5. Formalize a new hire development plan
All new hires should have a formal development plan that a) closes skill gaps identified in the hiring process, b) builds adaptation of skills to the new company-specific workflows, processes, and terminologies, and c) enables learning about company or industry-specific requirements and expertise related to ongoing or future strategic growth plans. The criticality of this approach is supported by research that found that only 29% of new hires feel “fully prepared and supported” to meet or exceed expectations in their new job after onboarding.
6. Assign a buddy or mentor(s)
It is important to remember the value of socializing new hires into the culture and network structure by consciously and deliberately welcoming them in and supporting the creation of strong interpersonal connections and relationships. The keys are to 1) have them quickly feel like a team member, 2) feel professionally and emotionally supported by relevant others, and 3) give them a head-start on building a network of colleagues and supporters who can help indoctrinate them and become collaborators.

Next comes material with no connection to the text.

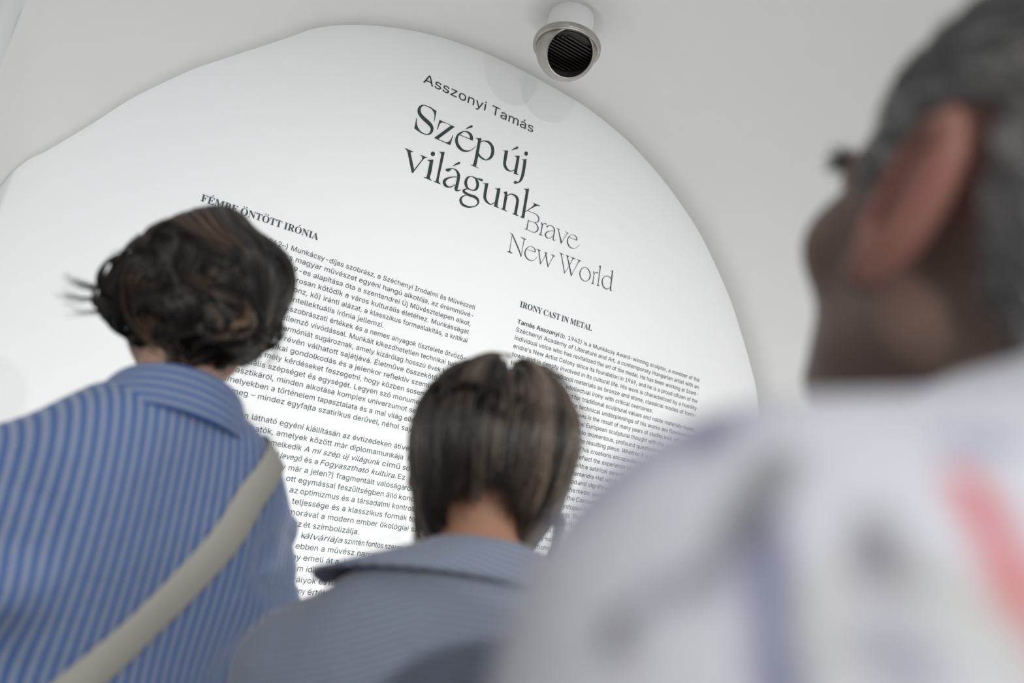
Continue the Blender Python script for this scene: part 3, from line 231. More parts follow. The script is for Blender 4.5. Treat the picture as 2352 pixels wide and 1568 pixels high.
    (3, 'P14381,22845;14413,22869;14451,22800;14454,22428;14467,22399;14518,22389;14517,22378;14365,22370;14363,22382;14404,22399;14417,22435;14425,22752~R14463,22772;14469,22782;14475,22793;14481,22803;14487,22812;14493,22820;14499,22827;14505,22832;14511,22836;14516,22839;14521,22841;14526,22842;14532,22843;14540,22843;14550,22842;14562,22840;14575,22838;14589,22835;14602,22833|14448,22777;14453,22787;14458,22797;14463,22807;14469,22818;14475,22828;14481,22837;14488,22845;14494,22852;14502,22859;14511,22865;14522,22871;14534,22875;14548,22877;14562,22877;14576,22876;14591,22875;14604,22874;14617,22874'),
    (3, 'P14590,23141;14637,23148;14695,23183;14700,23131;14695,22445;14709,22410;14759,22393;14756,22379;14615,22374;14613,22386;14654,22406;14666,22449;14659,23078;14646,23120;14600,23128'),
    (3, 'R15259,22827;15243,22838;15229,22851;15213,22864;15197,22876;15179,22886;15159,22893;15138,22897;15115,22898;15091,22897;15067,22894;15045,22889;15023,22884;15003,22877;14983,22869;14964,22860;14945,22848;14928,22835;14911,22820;14895,22802;14880,22782;14866,22760;14853,22737;14843,22715;14834,22692;14828,22671;14824,22650;14822,22628;14822,22607;14824,22585;14828,22564;14834,22541;14843,22518;14854,22495;14867,22473;14881,22452;14896,22433;14913,22417;14932,22403;14952,22391;14973,22381;14993,22373;15013,22367;15033,22363;15052,22363;15071,22365;15088,22369;15104,22373;15119,22378;15133,22383;15147,22389;15161,22396;15174,22404;15186,22413;15199,22424;15211,22436;15223,22451;15234,22466;15245,22482;15256,22498;15267,22513|15243,22811;15226,22821;15209,22833;15193,22844;15177,22854;15161,22862;15145,22867;15127,22870;15107,22871;15086,22871;15065,22869;15045,22866;15026,22861;15008,22855;14991,22848;14975,22840;14960,22830;14946,22819;14933,22806;14920,22790;14908,22772;14896,22752;14886,22731;14878,22711;14873,22692;14869,22673;14868,22656;14868,22638;14871,22620;14874,22602;14879,22583;14885,22563;14893,22542;14902,22521;14913,22500;14925,22481;14937,22464;14951,22450;14966,22437;14983,22425;15000,22415;15017,22406;15032,22400;15046,22397;15060,22395;15074,22396;15088,22397;15102,22400;15116,22403;15129,22406;15141,22410;15152,22414;15163,22420;15174,22426;15185,22435;15195,22446;15206,22458;15217,22473;15228,22489;15239,22505;15250,22520~P15175,23141;15231,23148;15285,23186;15289,23124;15297,22423;15350,22399;15348,22379;15249,22374;15247,22433;15240,23095;15230,23125;15181,23127'),
]
YT = D-.0012
def wall_shape(b, enc):
    for q_, part in enumerate(enc.split('~')):
        YT = D-.0012-.00012*q_
        kind, rest = part[0], part[1:]
        loops = [[tuple(map(int, q.split(','))) for q in lp.split(';')] for lp in rest.split('|')]
        if kind == 'P':
            b.add([(x/1e4, YT, z/1e4) for x, z in loops[0]], [tuple(range(len(loops[0])))])
        else:
            a, c = loops; n = len(a)
            b.add([(x/1e4, YT, z/1e4) for x, z in a]+[(x/1e4, YT, z/1e4) for x, z in c], [(i, i+1, n+i+1, n+i) for i in range(n-1)])
def tri(o):
    bm = bmesh.new(); bm.from_mesh(o.data); bmesh.ops.triangulate(bm, faces=[f for f in bm.faces if len(f.verts) > 4])
    bmesh.ops.recalc_face_normals(bm, faces=bm.faces[:]); bm.to_mesh(o.data); bm.free()
def thing_text(name, label, cat='wall text'):
    e = empty(name, (0, 0, 0)); return tag(e, label, cat)
t_hu = thing_text('title_lettering', 'large dark green two-line serif title reading Szép új világunk on the wall', 'lettering')
t_en = thing_text('subtitle_lettering', 'thin-stroked two-line serif title reading Brave New World on the wall', 'lettering')
for ln in range(4):
    for l, enc in GLYPHS:
        if l != ln: continue
        b = MB(); wall_shape(b, enc)
        o = b.build('letter', m_ink if ln < 2 else m_ink2, t_hu if ln < 2 else t_en, False); tri(o)

import os
try:
    SANS = bpy.data.fonts.load(os.path.join(bpy.utils.system_resource('DATAFILES', path='fonts'), 'Inter.woff2'))
except Exception:
    SANS = None     # Blender's own built-in face
from mathutils.geometry import tessellate_polygon, interpolate_bezier, delaunay_2d_cdt
def text_geo(txt, size, shear=0, bold=0, sw=1.0, sans=True, fill=True):
    """outlines of a line of type, every contour filled on its own so that overlapping strokes stay solid"""
    cu = bpy.data.curves.new('tmp', 'FONT'); cu.body = txt; cu.font = (SANS if sans else None) or cu.font; cu.size = size; cu.shear = shear
    cu.space_word = sw
    ob = bpy.data.objects.new('tmp', cu); C.objects.link(ob)
    cv = ob.to_curve(bpy.context.evaluated_depsgraph_get())
    loops = []
    for s in cv.splines:
        bp = s.bezier_points; n = len(bp); L = []
        for i in range(n):
            p, q = bp[i], bp[(i+1) % n]
            d = (q.co-p.co).length
            if d < 1e-7: continue
            curved = abs((p.handle_right-p.co).cross(q.co-p.co).z) > 1e-4*d*d or abs((q.handle_left-p.co).cross(q.co-p.co).z) > 1e-4*d*d
            L += list(interpolate_bezier(p.co, p.handle_right, q.handle_left, q.co, 5))[:-1] if curved and fill else [p.co.copy()]
        if len(L) > 2: loops.append(L)
    ob.to_curve_clear(); bpy.data.objects.remove(ob); bpy.data.curves.remove(cu)
    if not fill: return np.array([tuple(p) for l in loops for p in l]), []
    area = [sum(l[i-1].x*l[i].y-l[i].x*l[i-1].y for i in range(len(l)))/2 for l in loops]
    if not loops: return np.zeros((0, 3)), []
    sgn = 1 if area[int(np.argmax(np.abs(area)))] > 0 else -1
    box = [(min(p.x for p in l), max(p.x for p in l), min(p.y for p in l), max(p.y for p in l)) for l in loops]
    outs = [i for i in range(len(loops)) if area[i]*sgn > 0]; V = []; F = []
    for i in outs:
        bx = box[i]
        holes = [j for j in range(len(loops)) if area[j]*sgn < 0 and box[j][0] >= bx[0]-1e-6 and box[j][1] <= bx[1]+1e-6 and box[j][2] >= bx[2]-1e-6 and box[j][3] <= bx[3]+1e-6]
        if not holes:
            tr0 = tessellate_polygon([loops[i]]); ta = sum(abs((loops[i][q[1]]-loops[i][q[0]]).cross(loops[i][q[2]]-loops[i][q[0]]).z)/2 for q in tr0)
            if abs(ta-abs(area[i])) > .01*abs(area[i]):
                r_ = delaunay_2d_cdt([p.to_2d() for p in loops[i]], [], [list(range(len(loops[i])))], 0, 1e-7)
                vv_ = np.array([tuple(p) for p in r_[0]]); tr = np.array(r_[2]); cc = vv_[tr].mean(1)
                a_ = np.array([(p.x, p.y) for p in loops[i]]); b_ = np.roll(a_, -1, 0)
                left = (b_[:, 0]-a_[:, 0])*(cc[:, None, 1]-a_[:, 1])-(cc[:, None, 0]-a_[:, 0])*(b_[:, 1]-a_[:, 1])
                up = (a_[:, 1] <= cc[:, None, 1]) & (b_[:, 1] > cc[:, None, 1]) & (left > 0); dnw = (a_[:, 1] > cc[:, None, 1]) & (b_[:, 1] <= cc[:, None, 1]) & (left < 0)
                tr = tr[(up.sum(1)-dnw.sum(1)) != 0]
                o = len(V); V += [(x, y, 0) for x, y in vv_]; F += [tuple(int(o+k) for k in fc) for fc in tr]
                continue
        grp = [loops[i]]+[loops[j] for j in holes]; o = len(V); V += [tuple(p) for l in grp for p in l]
        F += [tuple(o+k for k in tr) for tr in tessellate_polygon(grp)]
    V = np.array(V)
    if bold:
        n = len(V); V = np.concatenate([V, V+[bold, 0, .00012], V-[bold, 0, -.00024]]); F = F+[tuple(k+n for k in f) for f in F]+[tuple(k+2*n for k in f) for f in F]
    return V, F
def segment(b, txt, u0, u1, z0, size, shear=0, offset=0, z1=None, fill=''):
    """sets txt between u0 and u1 on the baseline, spaces stretched as justified type does"""
    v, f = text_geo(txt, size, shear, offset, fill=False)
    if len(v) == 0: return
    w1 = v[:, 0].max()-v[:, 0].min(); tgt = w1 if u1 is None else u1-u0; r = 1.0
    if u1 is not None and ' ' in txt:
        v2, _ = text_geo(txt, size, shear, offset, 2.0, fill=False); w2 = v2[:, 0].max()-v2[:, 0].min()
        r = min(2.0 if fill else 1.12, max(.72, 1+(tgt-w1)/max(w2-w1, 1e-6)))
    v, f = text_geo(txt, size, shear, offset, r)
    x = v[:, 0]-v[:, 0].min(); k = tgt/max(x.max(), 1e-6) if u1 is not None else 1
    if fill:
        k = min(1.12, max(.8, k)); u0 = u1-x.max()*k if fill == 'r' else u0
    zb = z0 if z1 is None else z0+(z1-z0)*x*k/max(tgt, 1e-6)
    b.add(np.c_[u0+x*k, YT-v[:, 2]-np.repeat(0, len(v)), zb+v[:, 1]].tolist(), f)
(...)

Data shows that 87% of companies found that a new hire buddy increases the speed to productivity, and 56% of new hires felt that having a formal work mentor was key to their early success.
7. Measure and track the success
Finally, measuring onboarding and its outcomes is essential to successful implementation, given the well-established value of having a robust and complete process. With 55% of businesses currently not measuring the effectiveness of their onboarding processes, this represents a missed opportunity for many. Best practice calls for measuring outcomes including:
- Time to productivity
- New hire turnover and retention rates
- Engagement scores
- Completion of onboarding and development plan activities
- Average tenure of new hires by role, function, location, demographics, etc.